What to do
Locate the line that contains "The Blender Python script for this scene continues." in the entries below, then repeat it and every following line through the line that contains "MW['chrome'], bp, True)", exactly, and no others.

--- start of Information shown ---

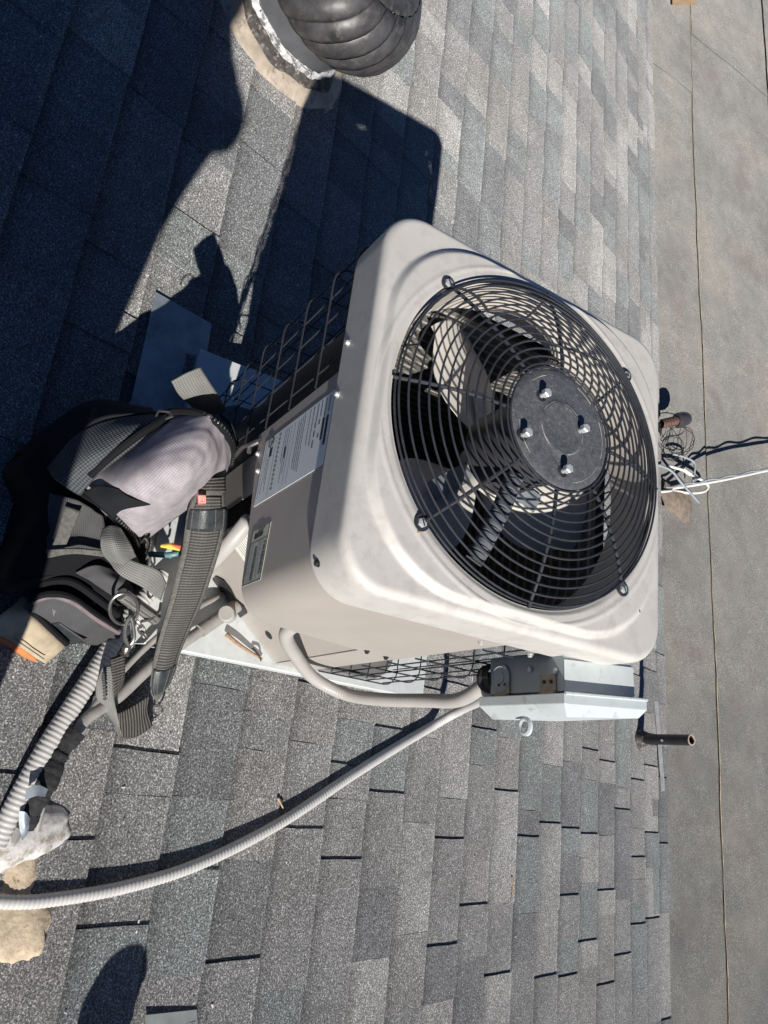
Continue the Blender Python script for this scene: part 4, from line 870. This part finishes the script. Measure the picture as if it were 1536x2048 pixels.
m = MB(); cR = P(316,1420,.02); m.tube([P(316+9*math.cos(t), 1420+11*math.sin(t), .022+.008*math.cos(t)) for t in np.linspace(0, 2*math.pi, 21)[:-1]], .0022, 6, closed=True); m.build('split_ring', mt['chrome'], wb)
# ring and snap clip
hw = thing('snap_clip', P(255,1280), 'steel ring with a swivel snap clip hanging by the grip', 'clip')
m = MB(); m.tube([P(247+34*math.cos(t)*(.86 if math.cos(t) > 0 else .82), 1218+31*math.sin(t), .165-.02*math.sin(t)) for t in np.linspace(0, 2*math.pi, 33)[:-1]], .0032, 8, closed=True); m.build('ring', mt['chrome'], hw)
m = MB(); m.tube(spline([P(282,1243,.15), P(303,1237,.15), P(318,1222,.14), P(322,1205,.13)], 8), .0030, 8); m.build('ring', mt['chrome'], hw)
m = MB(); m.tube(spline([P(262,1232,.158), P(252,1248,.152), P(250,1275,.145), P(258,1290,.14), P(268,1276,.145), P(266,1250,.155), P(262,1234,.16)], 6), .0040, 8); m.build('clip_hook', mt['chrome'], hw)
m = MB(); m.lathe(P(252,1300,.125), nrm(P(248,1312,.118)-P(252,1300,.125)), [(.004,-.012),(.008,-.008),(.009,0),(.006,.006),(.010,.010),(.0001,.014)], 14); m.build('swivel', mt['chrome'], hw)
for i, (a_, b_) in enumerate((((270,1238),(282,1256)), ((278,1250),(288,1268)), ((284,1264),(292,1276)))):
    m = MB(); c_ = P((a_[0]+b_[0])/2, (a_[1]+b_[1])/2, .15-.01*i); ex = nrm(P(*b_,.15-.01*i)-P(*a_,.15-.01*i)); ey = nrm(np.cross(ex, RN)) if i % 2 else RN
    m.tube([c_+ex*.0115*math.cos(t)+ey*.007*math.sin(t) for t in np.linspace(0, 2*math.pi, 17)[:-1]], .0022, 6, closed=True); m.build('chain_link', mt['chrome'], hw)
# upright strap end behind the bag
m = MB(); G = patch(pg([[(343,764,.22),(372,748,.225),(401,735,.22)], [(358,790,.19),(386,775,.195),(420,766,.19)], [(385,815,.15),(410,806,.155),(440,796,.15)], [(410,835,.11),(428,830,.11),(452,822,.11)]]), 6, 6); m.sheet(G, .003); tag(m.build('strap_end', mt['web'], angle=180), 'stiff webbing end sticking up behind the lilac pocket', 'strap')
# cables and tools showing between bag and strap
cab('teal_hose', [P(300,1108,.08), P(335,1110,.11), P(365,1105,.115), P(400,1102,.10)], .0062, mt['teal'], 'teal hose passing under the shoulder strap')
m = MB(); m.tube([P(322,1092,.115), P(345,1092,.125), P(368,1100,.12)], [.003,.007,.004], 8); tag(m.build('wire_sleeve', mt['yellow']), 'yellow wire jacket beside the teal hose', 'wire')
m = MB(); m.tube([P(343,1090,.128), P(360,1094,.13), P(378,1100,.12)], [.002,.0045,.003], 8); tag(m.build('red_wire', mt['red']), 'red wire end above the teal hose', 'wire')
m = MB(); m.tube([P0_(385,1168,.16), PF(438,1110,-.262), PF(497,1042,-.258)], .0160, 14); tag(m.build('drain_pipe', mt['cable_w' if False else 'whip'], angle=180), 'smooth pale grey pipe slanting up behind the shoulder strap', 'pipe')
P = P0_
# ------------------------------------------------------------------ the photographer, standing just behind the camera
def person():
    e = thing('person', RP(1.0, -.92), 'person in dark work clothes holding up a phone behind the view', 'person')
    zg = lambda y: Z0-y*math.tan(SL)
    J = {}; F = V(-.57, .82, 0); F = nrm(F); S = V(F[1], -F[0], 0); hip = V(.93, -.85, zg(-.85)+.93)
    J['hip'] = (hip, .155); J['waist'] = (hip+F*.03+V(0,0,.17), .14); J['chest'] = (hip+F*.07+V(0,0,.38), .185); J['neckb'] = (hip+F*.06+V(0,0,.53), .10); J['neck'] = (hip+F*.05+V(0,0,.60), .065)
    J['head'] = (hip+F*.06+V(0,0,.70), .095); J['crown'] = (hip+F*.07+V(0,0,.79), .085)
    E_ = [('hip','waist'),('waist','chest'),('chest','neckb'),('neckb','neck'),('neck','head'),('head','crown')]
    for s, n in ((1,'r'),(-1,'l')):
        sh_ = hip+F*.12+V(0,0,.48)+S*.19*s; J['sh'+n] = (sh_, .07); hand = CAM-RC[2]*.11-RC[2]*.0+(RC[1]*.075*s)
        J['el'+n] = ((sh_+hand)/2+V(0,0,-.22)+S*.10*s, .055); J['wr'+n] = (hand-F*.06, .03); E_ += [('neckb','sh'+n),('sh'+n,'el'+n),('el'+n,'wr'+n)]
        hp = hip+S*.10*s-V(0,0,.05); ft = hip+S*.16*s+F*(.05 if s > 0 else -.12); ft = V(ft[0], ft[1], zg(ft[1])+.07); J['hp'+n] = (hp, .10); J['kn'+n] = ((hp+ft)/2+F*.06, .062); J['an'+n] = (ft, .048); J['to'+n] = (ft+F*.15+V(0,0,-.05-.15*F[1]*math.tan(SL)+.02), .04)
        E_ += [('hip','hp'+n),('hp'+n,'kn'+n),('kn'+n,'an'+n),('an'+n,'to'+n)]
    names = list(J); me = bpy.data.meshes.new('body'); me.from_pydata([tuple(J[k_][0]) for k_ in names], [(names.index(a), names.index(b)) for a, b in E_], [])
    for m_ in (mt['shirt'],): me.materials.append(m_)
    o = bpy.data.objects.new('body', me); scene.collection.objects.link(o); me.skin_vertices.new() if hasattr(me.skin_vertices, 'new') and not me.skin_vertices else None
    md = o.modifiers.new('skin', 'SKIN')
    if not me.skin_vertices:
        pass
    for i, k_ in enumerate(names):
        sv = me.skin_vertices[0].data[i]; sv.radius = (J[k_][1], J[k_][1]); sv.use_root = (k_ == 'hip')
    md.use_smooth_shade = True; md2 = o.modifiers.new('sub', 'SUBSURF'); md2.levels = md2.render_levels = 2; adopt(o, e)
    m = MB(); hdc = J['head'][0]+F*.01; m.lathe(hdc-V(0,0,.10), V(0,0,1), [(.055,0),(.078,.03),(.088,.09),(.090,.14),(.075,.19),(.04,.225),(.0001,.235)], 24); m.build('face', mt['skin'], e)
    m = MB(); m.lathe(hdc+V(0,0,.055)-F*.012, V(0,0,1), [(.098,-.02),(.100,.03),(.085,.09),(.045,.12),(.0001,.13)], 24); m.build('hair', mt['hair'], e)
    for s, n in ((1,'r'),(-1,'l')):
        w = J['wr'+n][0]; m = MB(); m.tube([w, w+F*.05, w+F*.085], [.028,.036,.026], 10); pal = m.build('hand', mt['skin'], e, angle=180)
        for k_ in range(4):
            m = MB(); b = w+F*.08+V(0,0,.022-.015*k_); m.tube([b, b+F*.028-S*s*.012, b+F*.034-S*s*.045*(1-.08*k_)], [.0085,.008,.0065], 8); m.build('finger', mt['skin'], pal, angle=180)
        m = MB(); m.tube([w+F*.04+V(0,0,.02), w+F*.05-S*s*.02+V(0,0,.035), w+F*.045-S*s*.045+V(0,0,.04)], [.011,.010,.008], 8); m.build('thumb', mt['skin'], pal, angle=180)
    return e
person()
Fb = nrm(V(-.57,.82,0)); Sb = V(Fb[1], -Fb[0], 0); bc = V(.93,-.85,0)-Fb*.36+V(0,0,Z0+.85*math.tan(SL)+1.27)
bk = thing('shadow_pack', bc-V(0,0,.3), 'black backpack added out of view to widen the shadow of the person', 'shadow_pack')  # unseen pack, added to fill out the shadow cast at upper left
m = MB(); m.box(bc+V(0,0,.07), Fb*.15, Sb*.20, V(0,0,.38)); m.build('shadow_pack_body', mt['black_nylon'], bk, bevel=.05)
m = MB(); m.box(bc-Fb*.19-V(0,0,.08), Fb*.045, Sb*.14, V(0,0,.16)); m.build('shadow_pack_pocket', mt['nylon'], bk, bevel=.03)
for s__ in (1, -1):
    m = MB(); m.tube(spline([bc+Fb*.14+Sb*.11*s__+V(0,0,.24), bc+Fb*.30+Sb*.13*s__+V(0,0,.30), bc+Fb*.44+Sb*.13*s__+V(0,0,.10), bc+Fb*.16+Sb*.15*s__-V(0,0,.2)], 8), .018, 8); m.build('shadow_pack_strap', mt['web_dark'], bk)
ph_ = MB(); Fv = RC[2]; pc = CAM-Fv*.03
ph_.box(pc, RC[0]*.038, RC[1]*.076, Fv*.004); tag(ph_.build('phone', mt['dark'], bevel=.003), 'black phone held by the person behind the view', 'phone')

--- end of Information shown ---
--- start of Information shown ---

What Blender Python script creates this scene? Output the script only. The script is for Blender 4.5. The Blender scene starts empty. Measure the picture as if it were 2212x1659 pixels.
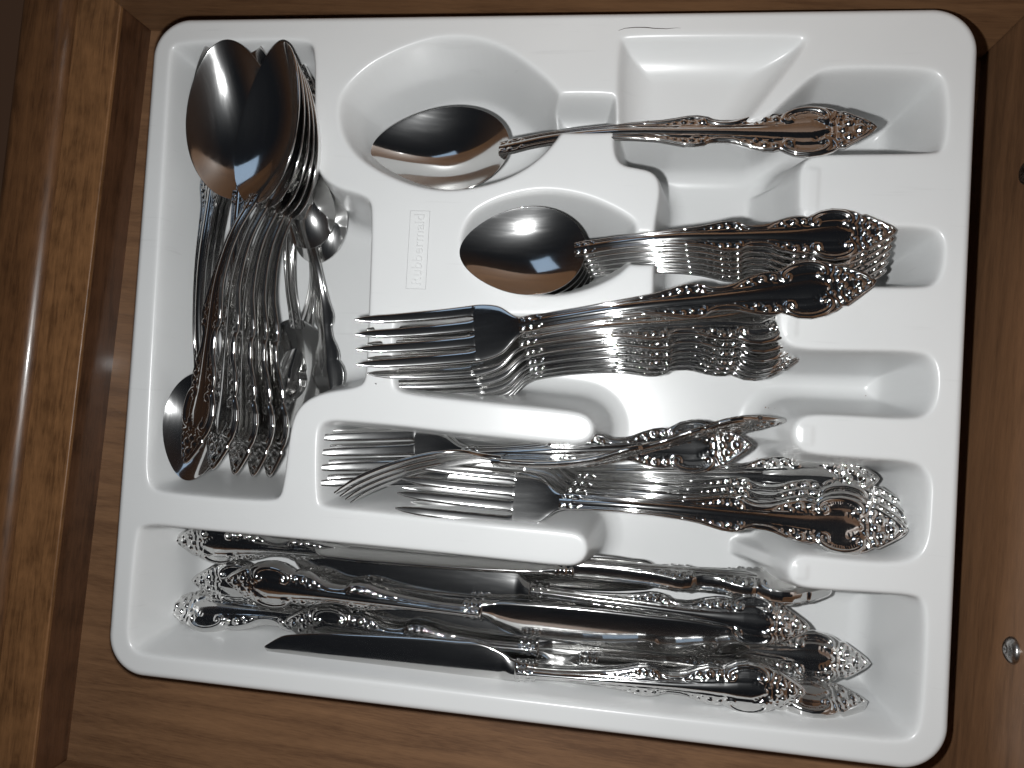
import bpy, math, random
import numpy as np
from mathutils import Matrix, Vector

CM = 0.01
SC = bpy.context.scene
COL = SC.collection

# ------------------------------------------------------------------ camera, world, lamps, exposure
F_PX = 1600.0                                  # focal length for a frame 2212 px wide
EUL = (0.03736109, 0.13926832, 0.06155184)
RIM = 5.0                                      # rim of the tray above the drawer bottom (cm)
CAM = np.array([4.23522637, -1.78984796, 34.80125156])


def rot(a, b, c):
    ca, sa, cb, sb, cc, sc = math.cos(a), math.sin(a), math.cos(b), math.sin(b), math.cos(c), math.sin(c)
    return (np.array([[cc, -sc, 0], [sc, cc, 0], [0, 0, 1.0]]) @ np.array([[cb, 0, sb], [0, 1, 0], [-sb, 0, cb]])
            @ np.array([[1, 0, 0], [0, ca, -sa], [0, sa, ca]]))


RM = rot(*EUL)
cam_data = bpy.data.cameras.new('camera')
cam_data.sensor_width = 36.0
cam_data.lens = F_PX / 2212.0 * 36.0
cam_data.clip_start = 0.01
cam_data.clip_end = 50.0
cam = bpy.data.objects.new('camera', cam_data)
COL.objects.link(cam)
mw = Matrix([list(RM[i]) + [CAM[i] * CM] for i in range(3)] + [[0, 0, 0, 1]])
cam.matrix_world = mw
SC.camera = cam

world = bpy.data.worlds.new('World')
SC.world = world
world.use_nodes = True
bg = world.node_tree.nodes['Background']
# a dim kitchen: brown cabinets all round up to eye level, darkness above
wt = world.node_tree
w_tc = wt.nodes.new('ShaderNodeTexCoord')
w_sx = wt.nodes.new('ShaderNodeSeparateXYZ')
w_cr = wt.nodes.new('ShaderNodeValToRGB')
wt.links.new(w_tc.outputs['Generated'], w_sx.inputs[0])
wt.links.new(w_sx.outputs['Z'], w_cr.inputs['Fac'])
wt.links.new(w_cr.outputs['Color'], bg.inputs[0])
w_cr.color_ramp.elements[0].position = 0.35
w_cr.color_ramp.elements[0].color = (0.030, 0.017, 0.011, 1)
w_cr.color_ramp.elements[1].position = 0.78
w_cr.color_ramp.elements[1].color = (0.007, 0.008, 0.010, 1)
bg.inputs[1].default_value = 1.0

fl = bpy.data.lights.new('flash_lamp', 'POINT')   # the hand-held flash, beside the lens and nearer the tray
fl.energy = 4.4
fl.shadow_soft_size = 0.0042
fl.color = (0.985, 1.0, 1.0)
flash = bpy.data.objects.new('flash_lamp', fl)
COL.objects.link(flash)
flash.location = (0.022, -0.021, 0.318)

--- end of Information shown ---
--- start of Information shown ---

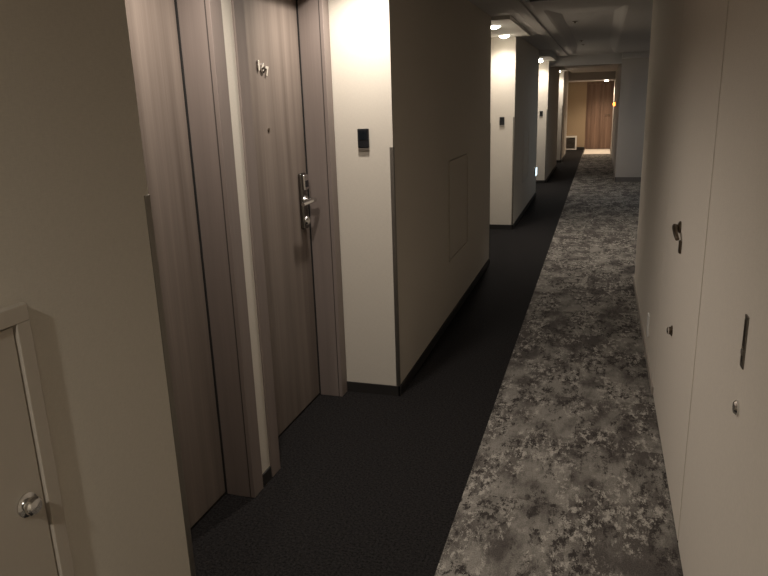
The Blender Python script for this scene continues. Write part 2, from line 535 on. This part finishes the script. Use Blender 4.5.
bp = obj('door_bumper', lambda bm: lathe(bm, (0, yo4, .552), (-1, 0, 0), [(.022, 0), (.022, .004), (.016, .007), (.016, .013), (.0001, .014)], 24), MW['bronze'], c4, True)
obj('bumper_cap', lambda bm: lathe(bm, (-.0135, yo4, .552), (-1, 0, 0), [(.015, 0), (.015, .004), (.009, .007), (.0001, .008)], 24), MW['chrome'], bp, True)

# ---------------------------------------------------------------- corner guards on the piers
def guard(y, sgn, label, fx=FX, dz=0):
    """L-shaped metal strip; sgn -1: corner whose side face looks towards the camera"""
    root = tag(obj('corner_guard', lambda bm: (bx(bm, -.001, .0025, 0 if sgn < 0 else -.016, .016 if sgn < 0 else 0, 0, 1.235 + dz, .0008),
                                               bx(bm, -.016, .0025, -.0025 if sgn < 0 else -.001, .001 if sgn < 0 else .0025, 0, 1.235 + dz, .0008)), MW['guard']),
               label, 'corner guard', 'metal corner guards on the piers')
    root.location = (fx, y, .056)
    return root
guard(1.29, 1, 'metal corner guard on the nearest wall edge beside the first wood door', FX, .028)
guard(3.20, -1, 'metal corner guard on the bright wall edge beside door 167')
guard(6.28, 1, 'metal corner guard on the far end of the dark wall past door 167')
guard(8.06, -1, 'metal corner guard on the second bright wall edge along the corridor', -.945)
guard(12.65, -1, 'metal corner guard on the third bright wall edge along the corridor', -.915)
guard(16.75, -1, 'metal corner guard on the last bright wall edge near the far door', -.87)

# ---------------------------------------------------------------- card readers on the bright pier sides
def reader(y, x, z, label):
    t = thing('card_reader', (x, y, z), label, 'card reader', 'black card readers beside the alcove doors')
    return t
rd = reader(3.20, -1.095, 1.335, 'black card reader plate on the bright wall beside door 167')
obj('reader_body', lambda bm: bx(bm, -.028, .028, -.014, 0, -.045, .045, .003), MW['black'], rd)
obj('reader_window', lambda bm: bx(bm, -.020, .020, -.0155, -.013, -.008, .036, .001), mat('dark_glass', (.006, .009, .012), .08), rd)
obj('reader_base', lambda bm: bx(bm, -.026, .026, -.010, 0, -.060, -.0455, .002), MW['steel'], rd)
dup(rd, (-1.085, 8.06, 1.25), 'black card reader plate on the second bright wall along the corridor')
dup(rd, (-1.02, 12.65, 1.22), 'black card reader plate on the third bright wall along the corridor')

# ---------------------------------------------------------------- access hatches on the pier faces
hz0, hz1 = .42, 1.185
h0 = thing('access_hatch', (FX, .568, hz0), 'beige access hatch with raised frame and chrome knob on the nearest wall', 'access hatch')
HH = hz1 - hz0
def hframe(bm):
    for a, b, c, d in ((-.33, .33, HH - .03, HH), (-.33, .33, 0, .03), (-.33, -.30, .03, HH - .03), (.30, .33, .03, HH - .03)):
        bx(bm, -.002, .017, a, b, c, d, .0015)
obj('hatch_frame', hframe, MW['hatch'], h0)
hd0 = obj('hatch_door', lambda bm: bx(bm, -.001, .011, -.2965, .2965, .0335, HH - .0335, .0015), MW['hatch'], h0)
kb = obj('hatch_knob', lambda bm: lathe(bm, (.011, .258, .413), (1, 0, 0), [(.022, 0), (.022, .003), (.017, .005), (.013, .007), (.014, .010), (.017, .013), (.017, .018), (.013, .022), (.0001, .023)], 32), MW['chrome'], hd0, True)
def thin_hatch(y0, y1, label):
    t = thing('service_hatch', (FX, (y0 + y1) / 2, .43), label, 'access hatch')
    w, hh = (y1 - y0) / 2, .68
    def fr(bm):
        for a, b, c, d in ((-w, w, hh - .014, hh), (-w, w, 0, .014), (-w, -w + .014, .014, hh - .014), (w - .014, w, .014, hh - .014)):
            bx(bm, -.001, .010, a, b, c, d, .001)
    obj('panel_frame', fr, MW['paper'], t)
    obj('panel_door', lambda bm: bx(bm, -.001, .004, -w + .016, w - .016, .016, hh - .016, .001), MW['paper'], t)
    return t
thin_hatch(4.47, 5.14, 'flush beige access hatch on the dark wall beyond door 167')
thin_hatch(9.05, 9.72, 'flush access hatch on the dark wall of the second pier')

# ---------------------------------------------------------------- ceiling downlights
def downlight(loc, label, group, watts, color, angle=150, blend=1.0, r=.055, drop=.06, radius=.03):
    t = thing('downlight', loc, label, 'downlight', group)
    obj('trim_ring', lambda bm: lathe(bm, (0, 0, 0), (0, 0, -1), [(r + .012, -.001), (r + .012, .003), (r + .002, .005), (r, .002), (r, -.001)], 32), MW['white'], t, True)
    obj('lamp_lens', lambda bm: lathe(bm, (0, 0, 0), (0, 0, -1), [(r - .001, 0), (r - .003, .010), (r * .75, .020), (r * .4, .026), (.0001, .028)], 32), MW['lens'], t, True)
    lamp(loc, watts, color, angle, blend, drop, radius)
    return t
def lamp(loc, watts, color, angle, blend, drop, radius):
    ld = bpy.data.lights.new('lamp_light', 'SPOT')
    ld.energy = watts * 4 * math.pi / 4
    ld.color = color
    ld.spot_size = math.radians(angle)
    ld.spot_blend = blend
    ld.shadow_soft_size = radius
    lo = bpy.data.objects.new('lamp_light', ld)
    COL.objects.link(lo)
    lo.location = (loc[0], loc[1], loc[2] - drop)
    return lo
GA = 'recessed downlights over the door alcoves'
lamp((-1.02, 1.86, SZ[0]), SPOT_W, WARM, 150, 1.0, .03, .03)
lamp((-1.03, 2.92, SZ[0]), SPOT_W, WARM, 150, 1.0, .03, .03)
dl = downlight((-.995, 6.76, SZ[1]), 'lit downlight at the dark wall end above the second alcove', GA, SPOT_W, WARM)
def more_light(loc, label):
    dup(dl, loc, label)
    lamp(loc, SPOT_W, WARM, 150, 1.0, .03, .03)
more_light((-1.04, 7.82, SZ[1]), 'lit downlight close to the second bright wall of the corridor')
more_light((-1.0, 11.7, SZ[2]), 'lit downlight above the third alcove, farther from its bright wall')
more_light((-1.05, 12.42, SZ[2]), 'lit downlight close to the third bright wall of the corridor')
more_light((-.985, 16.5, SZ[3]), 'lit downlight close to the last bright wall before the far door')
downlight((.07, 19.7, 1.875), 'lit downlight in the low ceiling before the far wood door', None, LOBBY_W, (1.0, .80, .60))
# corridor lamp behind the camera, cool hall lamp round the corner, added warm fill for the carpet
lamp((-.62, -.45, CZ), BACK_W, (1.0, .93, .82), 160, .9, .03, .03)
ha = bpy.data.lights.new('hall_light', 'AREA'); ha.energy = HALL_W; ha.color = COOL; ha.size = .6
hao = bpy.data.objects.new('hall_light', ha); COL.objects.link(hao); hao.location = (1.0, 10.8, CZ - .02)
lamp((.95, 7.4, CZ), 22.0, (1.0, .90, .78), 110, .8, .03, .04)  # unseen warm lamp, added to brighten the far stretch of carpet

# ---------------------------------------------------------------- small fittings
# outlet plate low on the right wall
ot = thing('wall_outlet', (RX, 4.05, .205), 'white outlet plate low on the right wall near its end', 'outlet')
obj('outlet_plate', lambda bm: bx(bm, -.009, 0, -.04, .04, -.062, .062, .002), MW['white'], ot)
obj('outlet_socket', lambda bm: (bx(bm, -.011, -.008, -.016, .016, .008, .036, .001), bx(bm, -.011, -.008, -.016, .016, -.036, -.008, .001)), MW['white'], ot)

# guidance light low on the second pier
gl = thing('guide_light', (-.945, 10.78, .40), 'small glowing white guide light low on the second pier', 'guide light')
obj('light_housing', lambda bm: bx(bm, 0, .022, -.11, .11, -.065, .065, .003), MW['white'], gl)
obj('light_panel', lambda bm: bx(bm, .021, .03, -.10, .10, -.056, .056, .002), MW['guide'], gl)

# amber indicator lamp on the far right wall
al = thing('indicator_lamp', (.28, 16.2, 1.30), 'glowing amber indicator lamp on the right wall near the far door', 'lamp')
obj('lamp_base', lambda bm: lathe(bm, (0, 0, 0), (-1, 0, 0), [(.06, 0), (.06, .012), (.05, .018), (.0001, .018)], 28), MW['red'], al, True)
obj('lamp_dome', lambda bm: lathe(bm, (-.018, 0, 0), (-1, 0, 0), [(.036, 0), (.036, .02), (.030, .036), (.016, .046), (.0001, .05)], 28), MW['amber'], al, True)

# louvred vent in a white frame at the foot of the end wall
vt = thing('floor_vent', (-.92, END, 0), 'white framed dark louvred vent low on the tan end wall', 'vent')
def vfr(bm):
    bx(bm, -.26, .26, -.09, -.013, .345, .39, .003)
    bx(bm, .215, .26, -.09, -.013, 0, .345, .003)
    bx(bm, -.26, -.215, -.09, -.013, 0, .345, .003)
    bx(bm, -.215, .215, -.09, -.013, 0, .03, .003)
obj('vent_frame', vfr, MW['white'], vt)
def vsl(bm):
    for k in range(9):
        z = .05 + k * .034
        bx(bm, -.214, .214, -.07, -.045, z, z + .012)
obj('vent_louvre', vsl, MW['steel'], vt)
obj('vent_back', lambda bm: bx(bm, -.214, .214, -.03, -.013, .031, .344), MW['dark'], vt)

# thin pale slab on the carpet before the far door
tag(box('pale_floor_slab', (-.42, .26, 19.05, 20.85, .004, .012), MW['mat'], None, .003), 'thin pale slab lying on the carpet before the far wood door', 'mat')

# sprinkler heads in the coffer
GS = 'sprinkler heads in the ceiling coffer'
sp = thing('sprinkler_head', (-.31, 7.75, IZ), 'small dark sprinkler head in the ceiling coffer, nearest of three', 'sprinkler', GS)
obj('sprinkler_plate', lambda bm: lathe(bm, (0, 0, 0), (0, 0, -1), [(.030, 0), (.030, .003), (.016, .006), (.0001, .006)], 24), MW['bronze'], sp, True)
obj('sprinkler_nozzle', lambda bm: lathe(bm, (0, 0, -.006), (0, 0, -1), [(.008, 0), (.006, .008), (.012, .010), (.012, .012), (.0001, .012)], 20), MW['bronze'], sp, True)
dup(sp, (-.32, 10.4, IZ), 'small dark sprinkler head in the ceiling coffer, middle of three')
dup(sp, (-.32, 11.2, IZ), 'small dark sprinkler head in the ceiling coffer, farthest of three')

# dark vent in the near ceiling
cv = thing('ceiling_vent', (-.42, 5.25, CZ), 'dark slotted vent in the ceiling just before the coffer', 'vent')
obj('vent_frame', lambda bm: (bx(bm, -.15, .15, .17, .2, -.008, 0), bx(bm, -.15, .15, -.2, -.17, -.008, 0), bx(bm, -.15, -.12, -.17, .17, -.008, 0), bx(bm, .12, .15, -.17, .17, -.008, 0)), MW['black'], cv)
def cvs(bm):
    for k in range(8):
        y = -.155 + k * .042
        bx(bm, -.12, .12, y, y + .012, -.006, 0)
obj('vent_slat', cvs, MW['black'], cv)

--- end of Information shown ---

Task output
The Blender Python script for this scene continues. Write part 2, from line 535 on. This part finishes the script. Use Blender 4.5.
bp = obj('door_bumper', lambda bm: lathe(bm, (0, yo4, .552), (-1, 0, 0), [(.022, 0), (.022, .004), (.016, .007), (.016, .013), (.0001, .014)], 24), MW['bronze'], c4, True)
obj('bumper_cap', lambda bm: lathe(bm, (-.0135, yo4, .552), (-1, 0, 0), [(.015, 0), (.015, .004), (.009, .007), (.0001, .008)], 24), MW['chrome'], bp, True)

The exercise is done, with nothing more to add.